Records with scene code
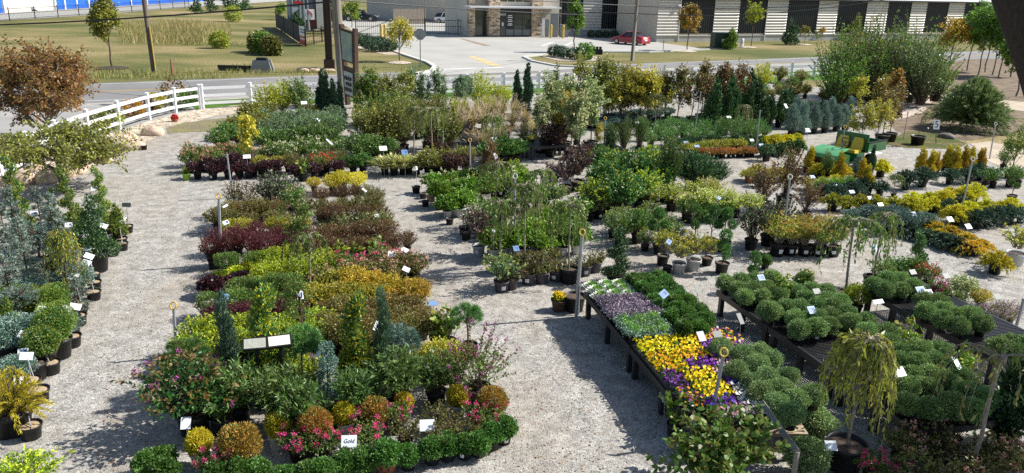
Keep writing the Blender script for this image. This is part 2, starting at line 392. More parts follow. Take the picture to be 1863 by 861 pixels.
# the road is a straight band; centre line read off its painted line
ra, rb = at(235, 165), at(1450, 115)
rd = (rb - ra).normalized(); rn = Vector((-rd.y, rd.x, 0))
def band(off0, off1, a=-160, b=220):
    return [ra + rd * a + rn * off0, ra + rd * b + rn * off0, ra + rd * b + rn * off1, ra + rd * a + rn * off1]
ASPH = mat('asphalt', (.215, .21, .205), .85, noise=.22, scale=.35, bump=.1, detail=9)
sheet('road', band(-4.4, 4.2), .008, ASPH)
sheet('road_shoulder', band(-5.6, -4.4), .004, mat('shoulder grit', (.36, .34, .31), .9, noise=.3, scale=2))
YEL = mat('road paint yellow', (.55, .33, .06), .7, noise=.35, scale=1.2); WHP = mat('road paint white', (.62, .62, .6), .7, noise=.2, scale=2)
sheet('road_markings', band(.08, .2), .012, YEL); sheet('road_markings', band(-.2, -.08), .012, YEL)
sheet('road_markings', band(-3.75, -3.62), .012, WHP); sheet('road_markings', band(3.5, 3.62), .012, WHP)
VERGE = lawnmat('verge grass', (.05, .13, .018), (.075, .16, .02), (.11, .15, .035), .3, 2.5)
va = (at(345, 190) - ra).dot(rd); sheet('grass_verge', band(-10.5, -5.6, va), .004, VERGE); sheet('side_lane', band(-30, -5.6, -160, va), .006, mat('worn pavement', (.33, .32, .30), .9, noise=.2, scale=.4, detail=9))
# the yard
YARD = [(-40, -25)] + [(p.x, p.y) for p in G((-700, 560), (-300, 330), (30, 262), (110, 248), (220, 232), (300, 214), (365, 203), (449, 194), (700, 184), (893, 176), (1150, 160), (1400, 152), (1560, 165), (1660, 215), (1760, 262), (1900, 262), (2300, 300))] + [(40, -25)]
sheet('gravel_yard', YARD, .012, GRAVEL)
SOIL = mat('mulch soil', (.10, .068, .042), .95, noise=.0, scale=1.4, col2=(.21, .155, .10), bump=.6, detail=10)
sheet('soil_bed', G((1560, 172), (1620, 150), (1700, 118), (1760, 108), (2300, 100), (2500, 330), (1990, 262), (1850, 242), (1770, 255), (1690, 258), (1630, 240), (1600, 205)), .016, SOIL)
PATH = mat('tan path', (.46, .38, .28), .9, noise=.25, scale=1.5)
sheet('path', G((1755, 178), (1800, 181), (2100, 205), (2100, 222), (1863, 203), (1790, 194), (1745, 186)), .02, PATH)
sheet('path', G((1765, 262), (1800, 258), (1900, 285), (2000, 330), (1890, 330), (1800, 296)), .022, PATH)
sheet('path', G((1560, 196), (1600, 176), (1680, 166), (1700, 180), (1680, 205), (1630, 220)), .021, gravelmat('pale stone path', [(.3, .25, .2), (.5, .42, .36), (.62, .55, .5)], (.4, .3, .22), 8))
sheet('grass_patch', G((1440, 185), (1500, 186), (1560, 205), (1540, 214), (1470, 205)), .024, VERGE)
PEB = gravelmat('cream pebbles', [(.22, .17, .12), (.42, .34, .25), (.52, .45, .35), (.62, .57, .48)], (.4, .33, .24), 8.0, 1.0, .15)
sheet('pebble_bank', G((-40, 300), (100, 262), (165, 254), (225, 236), (275, 220), (330, 206), (366, 199), (452, 190), (560, 187), (560, 196), (455, 205), (390, 212), (340, 228), (300, 232), (285, 250), (240, 272), (180, 300), (60, 345), (-60, 360)), .018, PEB)
MOSS = mat('moss and silt', (.20, .185, .075), .95, noise=.0, scale=.9, col2=(.17, .135, .095), detail=10)
sheet('moss_patch', G((303, 234), (330, 225), (375, 219), (425, 214), (440, 222), (425, 232), (385, 240), (340, 241), (305, 244)), .02, MOSS)
sheet('moss_patch', G((1600, 262), (1650, 240), (1700, 240), (1760, 262), (1740, 272), (1650, 270)), .022, lawnmat('thin grass', (.06, .09, .02), (.1, .1, .035), (.16, .12, .07), .6, 2))
# the lot across the road
CONC = mat('pale concrete', (.385, .375, .34), .85, noise=.14, scale=.25, detail=9)
LOT = [(620, 42), (640, 28), (860, 28), (880, 66), (1030, 66), (1075, 62), (1180, 66), (1200, 78), (1290, 90), (1180, 95), (1060, 95), (985, 100), (952, 104), (970, 112), (1010, 120), (1080, 124), (960, 131), (735, 140), (757, 134), (790, 125), (778, 115), (735, 101), (705, 90), (690, 80), (660, 70)]
sheet('concrete_lot', G(*LOT), .02, CONC)
sheet('storage_yard', G((-300, 60), (0, 38), (100, 32), (200, 25), (350, 13), (550, 0), (560, -12), (340, -4), (100, 10), (-300, 30)), .02, CONC)
for uvs in (((1003, 77), (1010, 77), (990, 84), (983, 84)), ((1040, 77), (1046, 77), (1030, 84), (1023, 84))):
    sheet('lot_marking', G(*uvs), .026, WHP)
sheet('lot_marking', G((850, 103), (866, 103), (915, 121), (893, 121)), .026, mat('faded yellow paint', (.58, .46, .25), .8, noise=.3, scale=1))
sheet('lot_marking', G((808, 126), (915, 122.5), (916, 124), (808, 127.5)), .026, WHP)
sheet('drain_strip', G((836, 71), (842, 71), (894, 84), (880, 84)), .026, mat('rust stone', (.3, .22, .15), .9, noise=.4, scale=3))
# kerbs: a raised lip along the lot's planted edges
KERB = mat('kerb concrete', (.55, .54, .5), .85, noise=.12, scale=1)
def kerb(uvs, w=.35, h=.14):
    pts = [Vector(at(*p)) for p in uvs]; mb = MB(); rings = []
    for i, p in enumerate(pts):
        d = (pts[min(i + 1, len(pts) - 1)] - pts[max(i - 1, 0)]).normalized(); nn = Vector((-d.y, d.x, 0)) * w / 2
        rings.append([p - nn, p - nn + Vector((0, 0, h)), p + nn + Vector((0, 0, h)), p + nn])
    mb.grid(rings); return kind(mb.build('kerb', [KERB]), 'structure')
kerb([(690, 80), (705, 90), (735, 101), (778, 115), (791, 123), (786, 130), (757, 136)])
kerb([(1290, 91), (1180, 96), (1060, 96), (985, 101), (953, 105), (970, 113), (1010, 121), (1080, 125)])
sheet('stone_mulch', G((655, 78), (690, 80), (740, 96), (735, 101), (700, 100), (650, 88)), .03, PEB)
sheet('stone_mulch', G((985, 104), (1035, 101), (1095, 104), (1090, 112), (1020, 112)), .03, PEB)
def ring_bed(u, v, r, m, nm='mulch_ring'):
    p = at(u, v); mb = MB(); mb.lathe([(0, .12), (r * .6, .1), (r, .02)], 16, 0, (p.x, p.y, .02)); return kind(mb.build(nm, [m], None, True), 'structure')
DKM = mat('dark mulch', (.06, .042, .03), .95, noise=.4, scale=4)
for u, v, r in ((205, 125, 1.1), (1247, 94, 1.2), (1361, 87, 1.0), (727, 115, 1.0), (1463, 82, 1.0)): ring_bed(u, v, r, DKM if u == 205 else PEB)
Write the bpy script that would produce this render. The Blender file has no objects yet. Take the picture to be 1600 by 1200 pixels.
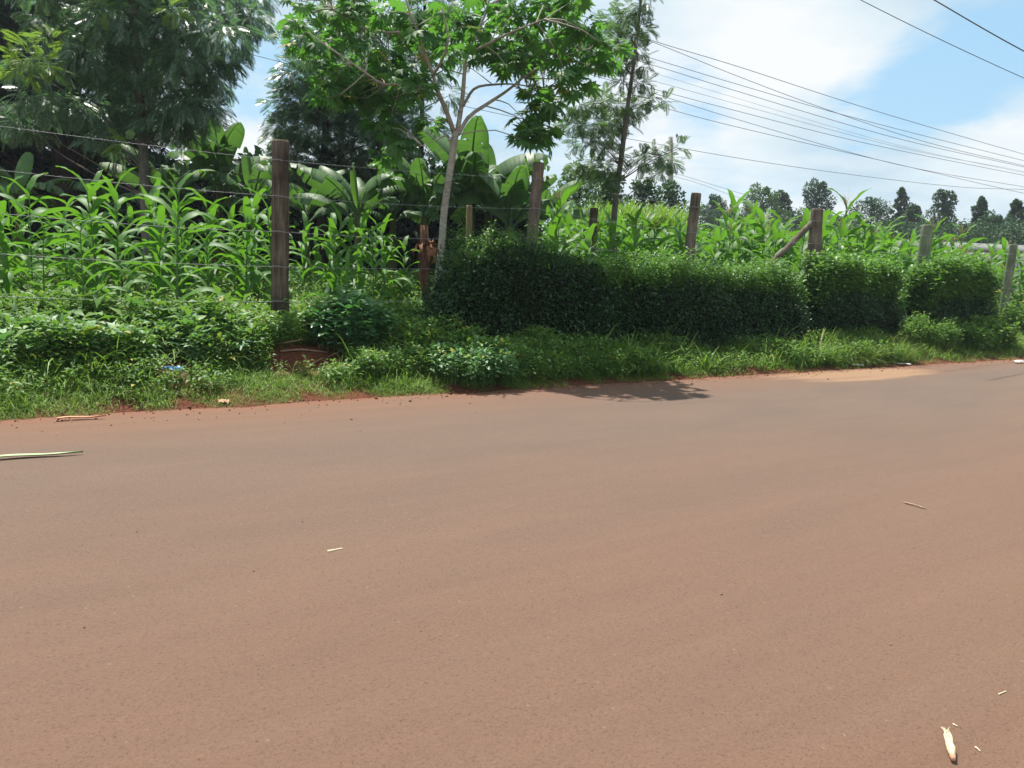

== WRITTEN INSTRUCTION ==
Make an exact copy of the listing above. Do not include the pictures.

== THE OUTPUT ==
Keep writing the Blender script for this image. This is part 2, starting at line 392. More parts follow. Take the picture to be 1863 by 861 pixels.
# the road is a straight band; centre line read off its painted line
ra, rb = at(235, 165), at(1450, 115)
rd = (rb - ra).normalized(); rn = Vector((-rd.y, rd.x, 0))
def band(off0, off1, a=-160, b=220):
    return [ra + rd * a + rn * off0, ra + rd * b + rn * off0, ra + rd * b + rn * off1, ra + rd * a + rn * off1]
ASPH = mat('asphalt', (.215, .21, .205), .85, noise=.22, scale=.35, bump=.1, detail=9)
sheet('road', band(-4.4, 4.2), .008, ASPH)
sheet('road_shoulder', band(-5.6, -4.4), .004, mat('shoulder grit', (.36, .34, .31), .9, noise=.3, scale=2))
YEL = mat('road paint yellow', (.55, .33, .06), .7, noise=.35, scale=1.2); WHP = mat('road paint white', (.62, .62, .6), .7, noise=.2, scale=2)
sheet('road_markings', band(.08, .2), .012, YEL); sheet('road_markings', band(-.2, -.08), .012, YEL)
sheet('road_markings', band(-3.75, -3.62), .012, WHP); sheet('road_markings', band(3.5, 3.62), .012, WHP)
VERGE = lawnmat('verge grass', (.05, .13, .018), (.075, .16, .02), (.11, .15, .035), .3, 2.5)
va = (at(345, 190) - ra).dot(rd); sheet('grass_verge', band(-10.5, -5.6, va), .004, VERGE); sheet('side_lane', band(-30, -5.6, -160, va), .006, mat('worn pavement', (.33, .32, .30), .9, noise=.2, scale=.4, detail=9))
# the yard
YARD = [(-40, -25)] + [(p.x, p.y) for p in G((-700, 560), (-300, 330), (30, 262), (110, 248), (220, 232), (300, 214), (365, 203), (449, 194), (700, 184), (893, 176), (1150, 160), (1400, 152), (1560, 165), (1660, 215), (1760, 262), (1900, 262), (2300, 300))] + [(40, -25)]
sheet('gravel_yard', YARD, .012, GRAVEL)
SOIL = mat('mulch soil', (.10, .068, .042), .95, noise=.0, scale=1.4, col2=(.21, .155, .10), bump=.6, detail=10)
sheet('soil_bed', G((1560, 172), (1620, 150), (1700, 118), (1760, 108), (2300, 100), (2500, 330), (1990, 262), (1850, 242), (1770, 255), (1690, 258), (1630, 240), (1600, 205)), .016, SOIL)
PATH = mat('tan path', (.46, .38, .28), .9, noise=.25, scale=1.5)
sheet('path', G((1755, 178), (1800, 181), (2100, 205), (2100, 222), (1863, 203), (1790, 194), (1745, 186)), .02, PATH)
sheet('path', G((1765, 262), (1800, 258), (1900, 285), (2000, 330), (1890, 330), (1800, 296)), .022, PATH)
sheet('path', G((1560, 196), (1600, 176), (1680, 166), (1700, 180), (1680, 205), (1630, 220)), .021, gravelmat('pale stone path', [(.3, .25, .2), (.5, .42, .36), (.62, .55, .5)], (.4, .3, .22), 8))
sheet('grass_patch', G((1440, 185), (1500, 186), (1560, 205), (1540, 214), (1470, 205)), .024, VERGE)
PEB = gravelmat('cream pebbles', [(.22, .17, .12), (.42, .34, .25), (.52, .45, .35), (.62, .57, .48)], (.4, .33, .24), 8.0, 1.0, .15)
sheet('pebble_bank', G((-40, 300), (100, 262), (165, 254), (225, 236), (275, 220), (330, 206), (366, 199), (452, 190), (560, 187), (560, 196), (455, 205), (390, 212), (340, 228), (300, 232), (285, 250), (240, 272), (180, 300), (60, 345), (-60, 360)), .018, PEB)
MOSS = mat('moss and silt', (.20, .185, .075), .95, noise=.0, scale=.9, col2=(.17, .135, .095), detail=10)
sheet('moss_patch', G((303, 234), (330, 225), (375, 219), (425, 214), (440, 222), (425, 232), (385, 240), (340, 241), (305, 244)), .02, MOSS)
sheet('moss_patch', G((1600, 262), (1650, 240), (1700, 240), (1760, 262), (1740, 272), (1650, 270)), .022, lawnmat('thin grass', (.06, .09, .02), (.1, .1, .035), (.16, .12, .07), .6, 2))
# the lot across the road
CONC = mat('pale concrete', (.385, .375, .34), .85, noise=.14, scale=.25, detail=9)
LOT = [(620, 42), (640, 28), (860, 28), (880, 66), (1030, 66), (1075, 62), (1180, 66), (1200, 78), (1290, 90), (1180, 95), (1060, 95), (985, 100), (952, 104), (970, 112), (1010, 120), (1080, 124), (960, 131), (735, 140), (757, 134), (790, 125), (778, 115), (735, 101), (705, 90), (690, 80), (660, 70)]
sheet('concrete_lot', G(*LOT), .02, CONC)
sheet('storage_yard', G((-300, 60), (0, 38), (100, 32), (200, 25), (350, 13), (550, 0), (560, -12), (340, -4), (100, 10), (-300, 30)), .02, CONC)
for uvs in (((1003, 77), (1010, 77), (990, 84), (983, 84)), ((1040, 77), (1046, 77), (1030, 84), (1023, 84))):
    sheet('lot_marking', G(*uvs), .026, WHP)
sheet('lot_marking', G((850, 103), (866, 103), (915, 121), (893, 121)), .026, mat('faded yellow paint', (.58, .46, .25), .8, noise=.3, scale=1))
sheet('lot_marking', G((808, 126), (915, 122.5), (916, 124), (808, 127.5)), .026, WHP)
sheet('drain_strip', G((836, 71), (842, 71), (894, 84), (880, 84)), .026, mat('rust stone', (.3, .22, .15), .9, noise=.4, scale=3))
# kerbs: a raised lip along the lot's planted edges
KERB = mat('kerb concrete', (.55, .54, .5), .85, noise=.12, scale=1)
def kerb(uvs, w=.35, h=.14):
    pts = [Vector(at(*p)) for p in uvs]; mb = MB(); rings = []
    for i, p in enumerate(pts):
        d = (pts[min(i + 1, len(pts) - 1)] - pts[max(i - 1, 0)]).normalized(); nn = Vector((-d.y, d.x, 0)) * w / 2
        rings.append([p - nn, p - nn + Vector((0, 0, h)), p + nn + Vector((0, 0, h)), p + nn])
    mb.grid(rings); return kind(mb.build('kerb', [KERB]), 'structure')
kerb([(690, 80), (705, 90), (735, 101), (778, 115), (791, 123), (786, 130), (757, 136)])
kerb([(1290, 91), (1180, 96), (1060, 96), (985, 101), (953, 105), (970, 113), (1010, 121), (1080, 125)])
sheet('stone_mulch', G((655, 78), (690, 80), (740, 96), (735, 101), (700, 100), (650, 88)), .03, PEB)
sheet('stone_mulch', G((985, 104), (1035, 101), (1095, 104), (1090, 112), (1020, 112)), .03, PEB)
def ring_bed(u, v, r, m, nm='mulch_ring'):
    p = at(u, v); mb = MB(); mb.lathe([(0, .12), (r * .6, .1), (r, .02)], 16, 0, (p.x, p.y, .02)); return kind(mb.build(nm, [m], None, True), 'structure')
DKM = mat('dark mulch', (.06, .042, .03), .95, noise=.4, scale=4)
for u, v, r in ((205, 125, 1.1), (1247, 94, 1.2), (1361, 87, 1.0), (727, 115, 1.0), (1463, 82, 1.0)): ring_bed(u, v, r, DKM if u == 205 else PEB)
Write the bpy script that would produce this render. The Blender file has no objects yet. Take the picture to be 1600 by 1200 pixels.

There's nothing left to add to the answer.